I feel sympathy for the cultural lot given Sweetness by the larger culture as well as Bride’s father, subject to the same forces and an inflicting force of the self-reliance ethos of Sweetness’ experience. My view is that you love those you’ve loved, in the face of the larger forces of history that may be working against you. I recognize irony for some that could point out that my life experience affords me that privilege.

In trying to gain love from Sweetness, I can understand though not condone Bride’s in childhood attempt to gain the affection of a mother through accusing an innocent woman of a terrible crime. It is a class and color anxiety that strains the life experiences between Sweetness and Bride, with Bride’s journey being the largest narrative of many Morrison articulates.

Booker and Bride have an oddly tense relationship fueled less by class or color tension than by a tension over a difficulty coping with child abuse. Bride, as a dark-skinned black adult of an emotional age similar to a “bone white” child of a prostitute named Rain, grows and receives catharsis in her relationship with Rain. Booker, like Rain, experienced the violence of childhood abuse. We see Booker cope with unhealthy outbursts against those he sees as perpetuating abuse against children he encounters as an adult.

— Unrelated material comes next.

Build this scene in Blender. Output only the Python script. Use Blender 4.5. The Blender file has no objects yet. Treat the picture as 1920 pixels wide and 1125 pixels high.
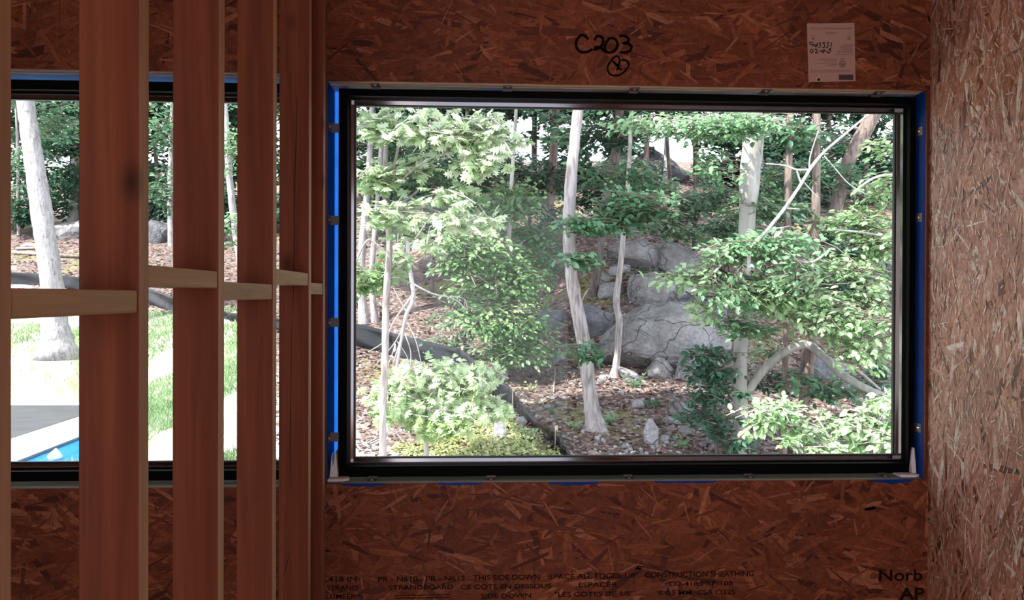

Booker and Bride parent a child together. Unlike Bride’s parents, the promise of these two is to raise the child together as a couple. Sweetness, in learning of the pregnancy yet not the intended relationship, offers a judgment of the pending childhood that echoes the subject seen at least four times in this novel. It is Sweetness that clarifies that inability of the adults to take responsibility for the outcome of children when she summarized her assessment of the pending parenthood: “God help the child.” It is in this that she surmises the cycle of abuse, the overwhelming cynical cycle of abuse, will be repeated for the child of Booker and Bride.

Overall, I give the book 3.5-stars out of 5.